• CRISIL Inclusix
  • PFRDA
  • Pradhan Mantri Jan Dhan Yojana
  • Financial Inclusion
  • Pension Fund
  • Pensions
March 01, 2018

CRISIL Inclusix: Financial inclusion surges, driven by Jan-Dhan Yojana

Foreword

 

Financial inclusion is the key to bridging the social divide and achieving a well distributed, robust and sustainable economic growth.

 

CRISIL Inclusix, India’s first financial inclusion index, was launched in 2013 with the objective of creating a dependable yardstick that would become a policy input to further the cause of inclusion.

 

I am happy to share that this edition of CRISIL Inclusix is more comprehensive than before, and provides insights beyond banking. This time, life insurance data has been added to the index calculus to make it a more inclusive barometer.

 

CRISIL Inclusix, thus, weighs three service providers (banks, insurers and microfinance institutions) on four dimensions (branch, credit, deposit and insurance) now.

 

The analysis shows that the Jan-Dhan, Aadhaar and mobile trinity is slowly but surely making a seminal difference to financial inclusion.
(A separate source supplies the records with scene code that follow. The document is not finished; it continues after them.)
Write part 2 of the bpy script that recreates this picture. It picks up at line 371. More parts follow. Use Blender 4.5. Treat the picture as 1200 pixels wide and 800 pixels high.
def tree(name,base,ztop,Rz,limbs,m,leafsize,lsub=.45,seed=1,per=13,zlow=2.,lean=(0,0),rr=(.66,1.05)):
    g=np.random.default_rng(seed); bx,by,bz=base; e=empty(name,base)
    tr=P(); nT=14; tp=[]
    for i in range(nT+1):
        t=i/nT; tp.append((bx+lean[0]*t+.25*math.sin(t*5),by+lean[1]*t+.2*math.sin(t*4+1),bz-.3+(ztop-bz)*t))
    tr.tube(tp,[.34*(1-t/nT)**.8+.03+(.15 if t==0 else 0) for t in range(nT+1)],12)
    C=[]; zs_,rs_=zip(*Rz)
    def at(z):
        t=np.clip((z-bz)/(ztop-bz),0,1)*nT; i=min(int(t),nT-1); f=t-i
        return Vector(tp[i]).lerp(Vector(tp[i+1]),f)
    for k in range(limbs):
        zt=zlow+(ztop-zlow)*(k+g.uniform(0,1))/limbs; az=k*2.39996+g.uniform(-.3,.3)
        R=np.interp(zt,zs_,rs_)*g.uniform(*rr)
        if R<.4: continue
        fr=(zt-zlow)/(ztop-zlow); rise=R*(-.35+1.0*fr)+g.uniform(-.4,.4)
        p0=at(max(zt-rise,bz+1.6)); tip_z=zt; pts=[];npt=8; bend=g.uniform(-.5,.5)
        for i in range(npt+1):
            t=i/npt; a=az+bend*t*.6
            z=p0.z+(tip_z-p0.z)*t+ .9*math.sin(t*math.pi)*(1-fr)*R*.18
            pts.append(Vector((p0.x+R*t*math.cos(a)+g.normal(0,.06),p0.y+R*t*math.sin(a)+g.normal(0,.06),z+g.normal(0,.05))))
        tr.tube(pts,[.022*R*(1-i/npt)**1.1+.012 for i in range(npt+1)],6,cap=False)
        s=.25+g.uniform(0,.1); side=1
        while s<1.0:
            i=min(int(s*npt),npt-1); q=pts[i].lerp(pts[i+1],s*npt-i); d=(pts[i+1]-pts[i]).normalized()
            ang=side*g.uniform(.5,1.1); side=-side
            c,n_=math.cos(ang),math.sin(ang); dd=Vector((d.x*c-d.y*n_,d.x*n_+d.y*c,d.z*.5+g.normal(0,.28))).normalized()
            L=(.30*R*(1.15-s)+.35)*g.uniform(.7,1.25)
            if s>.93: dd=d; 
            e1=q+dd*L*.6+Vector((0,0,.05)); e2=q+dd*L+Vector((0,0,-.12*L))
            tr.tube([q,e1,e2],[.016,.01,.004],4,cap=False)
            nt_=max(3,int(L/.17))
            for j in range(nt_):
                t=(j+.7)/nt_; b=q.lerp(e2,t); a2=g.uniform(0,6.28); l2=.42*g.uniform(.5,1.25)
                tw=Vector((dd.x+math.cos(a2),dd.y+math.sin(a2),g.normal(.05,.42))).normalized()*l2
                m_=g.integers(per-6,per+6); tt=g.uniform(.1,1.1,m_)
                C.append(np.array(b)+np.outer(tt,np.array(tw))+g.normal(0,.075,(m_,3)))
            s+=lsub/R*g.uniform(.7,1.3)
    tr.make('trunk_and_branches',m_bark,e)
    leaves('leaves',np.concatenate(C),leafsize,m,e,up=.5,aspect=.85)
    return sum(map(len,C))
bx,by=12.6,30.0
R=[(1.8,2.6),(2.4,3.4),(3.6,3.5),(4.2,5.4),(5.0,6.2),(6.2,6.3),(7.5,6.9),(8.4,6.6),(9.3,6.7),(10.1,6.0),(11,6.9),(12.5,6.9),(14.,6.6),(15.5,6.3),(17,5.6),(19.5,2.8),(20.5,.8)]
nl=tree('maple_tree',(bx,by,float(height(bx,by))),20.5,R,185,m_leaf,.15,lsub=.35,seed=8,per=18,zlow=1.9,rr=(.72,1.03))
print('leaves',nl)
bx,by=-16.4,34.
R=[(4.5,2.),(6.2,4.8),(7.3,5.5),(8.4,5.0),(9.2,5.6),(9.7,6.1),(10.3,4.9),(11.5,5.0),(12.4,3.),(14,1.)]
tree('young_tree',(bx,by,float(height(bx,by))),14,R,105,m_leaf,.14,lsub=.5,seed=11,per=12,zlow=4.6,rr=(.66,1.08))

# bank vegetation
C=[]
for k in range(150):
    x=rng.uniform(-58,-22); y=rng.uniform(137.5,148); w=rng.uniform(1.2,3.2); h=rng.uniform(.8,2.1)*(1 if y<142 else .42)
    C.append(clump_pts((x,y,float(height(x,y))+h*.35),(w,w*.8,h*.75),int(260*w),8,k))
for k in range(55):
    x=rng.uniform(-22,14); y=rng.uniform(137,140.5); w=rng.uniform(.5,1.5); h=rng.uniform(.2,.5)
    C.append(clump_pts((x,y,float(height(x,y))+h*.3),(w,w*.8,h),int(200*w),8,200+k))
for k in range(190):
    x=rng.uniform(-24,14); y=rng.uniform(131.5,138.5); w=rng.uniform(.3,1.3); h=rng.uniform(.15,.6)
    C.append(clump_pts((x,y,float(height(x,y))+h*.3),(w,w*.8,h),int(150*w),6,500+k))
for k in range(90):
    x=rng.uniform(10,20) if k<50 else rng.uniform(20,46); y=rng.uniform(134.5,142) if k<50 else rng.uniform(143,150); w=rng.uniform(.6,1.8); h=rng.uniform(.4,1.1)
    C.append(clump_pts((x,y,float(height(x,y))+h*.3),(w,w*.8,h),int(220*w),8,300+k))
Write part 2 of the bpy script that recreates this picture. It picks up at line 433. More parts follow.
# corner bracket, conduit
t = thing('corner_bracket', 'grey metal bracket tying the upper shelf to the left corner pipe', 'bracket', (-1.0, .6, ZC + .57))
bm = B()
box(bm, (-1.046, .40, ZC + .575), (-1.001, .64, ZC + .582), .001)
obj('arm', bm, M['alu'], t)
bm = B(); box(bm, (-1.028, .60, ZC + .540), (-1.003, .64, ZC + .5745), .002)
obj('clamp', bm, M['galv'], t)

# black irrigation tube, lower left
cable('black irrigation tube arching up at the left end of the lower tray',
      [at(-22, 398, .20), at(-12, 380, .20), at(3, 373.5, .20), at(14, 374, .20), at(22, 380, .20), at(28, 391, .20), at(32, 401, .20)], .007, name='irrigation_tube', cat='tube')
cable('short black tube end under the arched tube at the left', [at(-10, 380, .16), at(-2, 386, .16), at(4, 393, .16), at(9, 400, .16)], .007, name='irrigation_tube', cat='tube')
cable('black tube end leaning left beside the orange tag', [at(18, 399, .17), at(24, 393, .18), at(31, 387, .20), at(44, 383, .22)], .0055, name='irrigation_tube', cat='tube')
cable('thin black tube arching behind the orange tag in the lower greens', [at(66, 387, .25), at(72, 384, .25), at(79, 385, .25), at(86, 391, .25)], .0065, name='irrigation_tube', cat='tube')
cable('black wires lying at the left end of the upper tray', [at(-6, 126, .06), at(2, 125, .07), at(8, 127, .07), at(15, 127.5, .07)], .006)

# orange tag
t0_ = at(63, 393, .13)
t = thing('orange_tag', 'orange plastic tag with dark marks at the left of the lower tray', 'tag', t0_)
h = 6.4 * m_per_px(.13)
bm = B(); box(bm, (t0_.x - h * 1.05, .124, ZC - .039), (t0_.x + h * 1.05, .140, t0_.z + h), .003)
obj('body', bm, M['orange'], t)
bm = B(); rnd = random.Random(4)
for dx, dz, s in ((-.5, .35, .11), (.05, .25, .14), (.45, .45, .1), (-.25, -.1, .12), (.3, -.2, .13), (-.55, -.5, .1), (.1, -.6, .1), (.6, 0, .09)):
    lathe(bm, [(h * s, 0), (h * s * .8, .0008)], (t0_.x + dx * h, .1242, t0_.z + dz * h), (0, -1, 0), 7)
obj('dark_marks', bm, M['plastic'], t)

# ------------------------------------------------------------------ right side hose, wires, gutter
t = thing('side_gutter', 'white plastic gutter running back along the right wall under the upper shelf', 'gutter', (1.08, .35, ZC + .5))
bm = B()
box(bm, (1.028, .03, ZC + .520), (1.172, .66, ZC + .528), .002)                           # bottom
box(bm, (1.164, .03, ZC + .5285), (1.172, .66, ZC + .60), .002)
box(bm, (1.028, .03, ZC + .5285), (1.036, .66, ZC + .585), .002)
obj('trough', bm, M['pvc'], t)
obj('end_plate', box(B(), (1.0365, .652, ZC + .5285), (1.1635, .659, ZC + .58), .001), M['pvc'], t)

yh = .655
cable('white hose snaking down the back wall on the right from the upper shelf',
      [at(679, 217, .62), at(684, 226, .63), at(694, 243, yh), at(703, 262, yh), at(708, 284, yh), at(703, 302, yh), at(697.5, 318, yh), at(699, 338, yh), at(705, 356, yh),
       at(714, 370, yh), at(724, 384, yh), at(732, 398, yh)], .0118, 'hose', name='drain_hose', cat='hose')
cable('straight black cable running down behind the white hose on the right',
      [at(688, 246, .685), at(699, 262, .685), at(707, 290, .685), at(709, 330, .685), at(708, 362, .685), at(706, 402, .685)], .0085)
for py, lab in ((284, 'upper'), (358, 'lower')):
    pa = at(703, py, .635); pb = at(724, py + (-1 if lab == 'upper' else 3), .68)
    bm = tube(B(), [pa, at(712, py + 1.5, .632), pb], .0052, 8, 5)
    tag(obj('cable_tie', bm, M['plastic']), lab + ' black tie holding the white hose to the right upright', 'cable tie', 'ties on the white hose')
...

Since launch in August 2014, more than 31 crore Jan-Dhan accounts have been opened.

 

Given this one-time jump, it was important that the index be rebased. Had this not been done, and should the insurance dimension not have been taken, the all-India CRISIL Inclusix score would have shot up to 62.2 instead of 58. The move to 58.0 from 56.2 in 2015 and 50.1 in 2013 is significant progress itself.

 

Coming to insurance, the total number of life cover policies issued in India is 34 crore, which is barely a fifth of the 165 crore deposit accounts. And over 90% of these are savings-linked insurance products. Clearly, there exists big opportunity for more inclusion.

 

The district-level data for the National Pension System (NPS) was also obtained. However, given that this offering is relatively new compared with deposits or life insurance, and that its subscribers are very few compared with other pension plans, we are presenting NPS coverage separately here.

 

One of the key takeaways from this exercise is the conspicuous lack of a central repository of pension data in India. Setting this up will contribute to effective pension planning and policy-making, especially as India’s population ages over the coming decades.